On Mon, 12 Sep 2011 15:43:13 -0400, Michel Fortin
<[email protected]> wrote:
On 2011-09-12 11:37:20 +0000, "Steven Schveighoffer"
<[email protected]> said:
On Mon, 12 Sep 2011 07:12:19 -0400, Michel Fortin
<[email protected]> wrote:
On 2011-09-11 10:23:21 +0000, "Marco Leise" <[email protected]> said:
Enough sarcasm. If I recall, Andrei liked the name 'clear' and was
unsympathetic to the arguments that it'd be confusing. 'clear' is
explained in TDPL and Andrei doesn't like to break his book, so we
might be stuck with that mess for while. But I think it's clear by
now that that 'clear' is confusing and dangerous: it will work with
certain types and completely blow up with others depending on
implementation details of the type (calling the destructor twice,
it's insane!). And the name just make it sounds like it's something
pretty normal to do, which is probably the worse part of it. Actually
no, the worse part is probably that it's inside module 'object', the
only module imported by default everywhere, so you can't even escape
the confusion by not importing its module. :-(
While I share your sentiment that clear is too useful a term to be
relegated to only be "call the destructor" (in fact, I use clear as a
member function in my dcollections library, which probably adds to the
confusion), I still think that the function should work. What types
does it "blow up" on? What types does it call the destructor twice?
I'd like to fix these.
It can "blow up" when the destructor is called twice and the destructor
doesn't expect this. The destructor will be called twice when you use it
on a struct variable on the stack. You'll probably say it shouldn't be
used on stack variables, but if something work, especially if it looks
pretty and appropriate like 'clear' does, people will use it anyway and
write programs that'll break later when the implementation behind an API
changes. Remember that this problem couldn't happen with 'delete'…
I'm not sure that's valid. If you can declare a struct, you can declare
an uninitialized struct, whose destructor *will* be called when the scope
exits.
How does an author of a struct "not expect" the destructor to be called on
an .init version of itself? Isn't that an error? Do you have a
counter-case?
'clear' conflates two things: restoring the object to its pristine
state, and releasing resources. It does succeed at releasing resources,
but only because it reaches half of the former goal. I think it'd be
much wiser to have two different functions for these two concepts.
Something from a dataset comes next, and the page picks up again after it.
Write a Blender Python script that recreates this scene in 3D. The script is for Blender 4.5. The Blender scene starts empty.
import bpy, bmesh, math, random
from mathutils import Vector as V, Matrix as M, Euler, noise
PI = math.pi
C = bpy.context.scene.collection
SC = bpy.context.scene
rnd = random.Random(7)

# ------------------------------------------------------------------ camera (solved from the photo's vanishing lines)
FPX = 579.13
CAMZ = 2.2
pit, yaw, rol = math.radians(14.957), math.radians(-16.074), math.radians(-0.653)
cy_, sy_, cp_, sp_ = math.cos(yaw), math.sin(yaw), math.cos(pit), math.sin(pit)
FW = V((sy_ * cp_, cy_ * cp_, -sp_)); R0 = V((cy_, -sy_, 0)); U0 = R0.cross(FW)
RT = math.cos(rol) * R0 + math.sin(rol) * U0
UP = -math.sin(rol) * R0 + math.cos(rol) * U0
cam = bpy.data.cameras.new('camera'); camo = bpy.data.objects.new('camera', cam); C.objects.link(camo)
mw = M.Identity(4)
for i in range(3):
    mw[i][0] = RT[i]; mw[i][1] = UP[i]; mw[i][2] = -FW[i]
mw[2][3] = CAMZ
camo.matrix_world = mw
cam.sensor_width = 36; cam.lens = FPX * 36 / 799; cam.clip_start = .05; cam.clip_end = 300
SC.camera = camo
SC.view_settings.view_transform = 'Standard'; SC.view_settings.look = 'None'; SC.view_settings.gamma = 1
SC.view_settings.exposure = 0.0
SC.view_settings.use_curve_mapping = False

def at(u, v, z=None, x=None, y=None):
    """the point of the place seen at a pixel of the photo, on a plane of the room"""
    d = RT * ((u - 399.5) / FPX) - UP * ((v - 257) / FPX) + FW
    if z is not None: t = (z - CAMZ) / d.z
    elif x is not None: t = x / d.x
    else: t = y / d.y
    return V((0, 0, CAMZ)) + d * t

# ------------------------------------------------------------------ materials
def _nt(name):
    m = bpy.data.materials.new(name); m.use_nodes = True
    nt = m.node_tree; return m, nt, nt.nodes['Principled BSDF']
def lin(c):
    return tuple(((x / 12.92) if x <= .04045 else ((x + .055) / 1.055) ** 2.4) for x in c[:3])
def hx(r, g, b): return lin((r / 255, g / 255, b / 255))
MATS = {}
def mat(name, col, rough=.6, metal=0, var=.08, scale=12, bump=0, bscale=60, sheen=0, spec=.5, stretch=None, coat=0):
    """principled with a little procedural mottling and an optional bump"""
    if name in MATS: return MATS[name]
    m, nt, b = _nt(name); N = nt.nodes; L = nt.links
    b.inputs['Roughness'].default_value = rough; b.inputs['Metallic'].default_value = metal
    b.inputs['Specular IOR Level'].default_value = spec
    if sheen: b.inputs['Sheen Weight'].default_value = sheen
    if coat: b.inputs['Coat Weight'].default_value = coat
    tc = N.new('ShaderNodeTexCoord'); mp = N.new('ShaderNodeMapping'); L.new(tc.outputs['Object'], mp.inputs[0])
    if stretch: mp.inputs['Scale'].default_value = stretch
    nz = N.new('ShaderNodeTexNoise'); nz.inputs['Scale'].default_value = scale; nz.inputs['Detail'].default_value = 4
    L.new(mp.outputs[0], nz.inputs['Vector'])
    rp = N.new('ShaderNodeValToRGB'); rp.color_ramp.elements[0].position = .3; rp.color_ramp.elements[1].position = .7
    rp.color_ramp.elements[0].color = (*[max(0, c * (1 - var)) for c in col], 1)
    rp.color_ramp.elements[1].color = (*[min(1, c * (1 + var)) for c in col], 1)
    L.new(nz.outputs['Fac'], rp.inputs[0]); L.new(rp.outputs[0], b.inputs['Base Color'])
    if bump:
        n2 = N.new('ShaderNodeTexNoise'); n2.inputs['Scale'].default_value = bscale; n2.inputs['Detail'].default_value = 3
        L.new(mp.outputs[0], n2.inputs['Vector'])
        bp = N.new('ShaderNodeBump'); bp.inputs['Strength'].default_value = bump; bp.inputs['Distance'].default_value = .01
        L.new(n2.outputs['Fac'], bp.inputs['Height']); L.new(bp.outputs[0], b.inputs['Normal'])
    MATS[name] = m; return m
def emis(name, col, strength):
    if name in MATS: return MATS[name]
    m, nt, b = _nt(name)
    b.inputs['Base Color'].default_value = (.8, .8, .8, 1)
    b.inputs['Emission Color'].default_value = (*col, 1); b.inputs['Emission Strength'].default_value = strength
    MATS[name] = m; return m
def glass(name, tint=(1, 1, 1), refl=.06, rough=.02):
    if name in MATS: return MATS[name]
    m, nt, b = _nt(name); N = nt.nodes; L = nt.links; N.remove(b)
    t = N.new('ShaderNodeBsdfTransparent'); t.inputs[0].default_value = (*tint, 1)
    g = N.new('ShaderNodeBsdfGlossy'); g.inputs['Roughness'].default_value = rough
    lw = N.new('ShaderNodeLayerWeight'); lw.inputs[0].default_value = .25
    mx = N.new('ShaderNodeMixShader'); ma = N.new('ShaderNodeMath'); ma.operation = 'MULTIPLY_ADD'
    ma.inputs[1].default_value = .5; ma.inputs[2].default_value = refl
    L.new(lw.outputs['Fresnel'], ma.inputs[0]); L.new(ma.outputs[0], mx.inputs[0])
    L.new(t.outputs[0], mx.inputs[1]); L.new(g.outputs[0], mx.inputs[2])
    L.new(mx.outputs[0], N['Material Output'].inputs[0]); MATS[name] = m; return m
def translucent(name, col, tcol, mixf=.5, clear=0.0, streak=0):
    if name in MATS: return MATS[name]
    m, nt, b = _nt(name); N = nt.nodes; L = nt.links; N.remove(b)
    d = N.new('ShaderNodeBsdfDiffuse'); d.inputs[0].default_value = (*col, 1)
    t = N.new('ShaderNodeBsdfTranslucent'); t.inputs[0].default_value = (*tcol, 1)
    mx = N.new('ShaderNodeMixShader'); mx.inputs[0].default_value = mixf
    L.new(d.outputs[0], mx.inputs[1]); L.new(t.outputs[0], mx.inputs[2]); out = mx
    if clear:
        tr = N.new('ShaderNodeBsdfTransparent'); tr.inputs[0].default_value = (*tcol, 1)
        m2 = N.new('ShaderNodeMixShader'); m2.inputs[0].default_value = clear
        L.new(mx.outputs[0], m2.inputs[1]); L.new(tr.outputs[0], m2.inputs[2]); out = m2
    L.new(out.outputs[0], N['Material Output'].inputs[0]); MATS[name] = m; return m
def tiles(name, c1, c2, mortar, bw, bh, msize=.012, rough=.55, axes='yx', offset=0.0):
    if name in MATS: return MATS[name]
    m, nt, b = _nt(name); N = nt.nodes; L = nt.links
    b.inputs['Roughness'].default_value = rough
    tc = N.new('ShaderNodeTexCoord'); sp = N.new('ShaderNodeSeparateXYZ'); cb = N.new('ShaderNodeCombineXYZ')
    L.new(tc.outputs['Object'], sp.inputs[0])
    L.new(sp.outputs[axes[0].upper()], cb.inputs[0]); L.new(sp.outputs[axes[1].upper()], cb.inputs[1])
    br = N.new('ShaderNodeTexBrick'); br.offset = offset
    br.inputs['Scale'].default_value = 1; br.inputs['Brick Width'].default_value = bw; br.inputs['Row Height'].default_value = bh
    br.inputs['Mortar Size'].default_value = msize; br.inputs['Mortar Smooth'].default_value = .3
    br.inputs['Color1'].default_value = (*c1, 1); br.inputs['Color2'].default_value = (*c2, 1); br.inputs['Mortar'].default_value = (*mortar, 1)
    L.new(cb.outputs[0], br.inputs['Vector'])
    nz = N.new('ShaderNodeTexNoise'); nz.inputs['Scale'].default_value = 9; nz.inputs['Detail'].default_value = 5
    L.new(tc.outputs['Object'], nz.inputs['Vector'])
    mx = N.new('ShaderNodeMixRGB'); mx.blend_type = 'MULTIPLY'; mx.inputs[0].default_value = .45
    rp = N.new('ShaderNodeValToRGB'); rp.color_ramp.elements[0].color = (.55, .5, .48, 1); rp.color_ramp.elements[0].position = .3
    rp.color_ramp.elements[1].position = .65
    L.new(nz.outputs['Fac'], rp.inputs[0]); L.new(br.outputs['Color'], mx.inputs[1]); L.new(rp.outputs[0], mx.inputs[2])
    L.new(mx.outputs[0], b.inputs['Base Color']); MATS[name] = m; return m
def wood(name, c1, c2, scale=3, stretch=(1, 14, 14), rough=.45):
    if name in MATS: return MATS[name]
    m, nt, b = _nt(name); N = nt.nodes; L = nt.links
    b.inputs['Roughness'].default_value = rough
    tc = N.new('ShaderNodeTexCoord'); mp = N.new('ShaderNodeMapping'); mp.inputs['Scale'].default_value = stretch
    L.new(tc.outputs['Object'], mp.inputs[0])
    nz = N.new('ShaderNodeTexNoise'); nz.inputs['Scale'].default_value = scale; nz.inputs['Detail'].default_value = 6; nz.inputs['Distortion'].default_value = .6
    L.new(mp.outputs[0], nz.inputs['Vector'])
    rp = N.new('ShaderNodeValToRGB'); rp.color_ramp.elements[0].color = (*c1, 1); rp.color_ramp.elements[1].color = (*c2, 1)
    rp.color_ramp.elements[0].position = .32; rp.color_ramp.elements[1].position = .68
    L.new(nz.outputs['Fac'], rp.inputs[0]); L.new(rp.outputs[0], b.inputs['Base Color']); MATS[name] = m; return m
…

I think 'delete' is the one that should be tasked with releasing
resources. Just change 'delete' so it calls the destructor, wipes all
the bits, but keep the memory block alive so it gets collected later by
the GC, keeping things memory-safe. There's absolutely no point in
reinstating the original 'init' bits if what you want is to destroy the
object. 'delete' only works with memory allocated on the heap, not stack
variables, not memory allocated elsewhere, so it's easy to make sure
destructors don't get called twice because that's a bit in the GC's
block flags.
Then you can make 'clear' a function that actually does what people
expects it to do: restore the object to its pristine state: calling the
destructor, reinstating the 'init' bits, then calling constructor again
if necessary. It could be safe to call on stack variables, and it could
fail if the default constructor is disabled (like in NotNull!T).
I hated having clear call the default constructor. I think that's
entirely the wrong thing to do. clear + deallocate replaces delete, with
clear being the finalization of the data. If you want to reallocate, you
can always reassign the reference to a default-constructed object.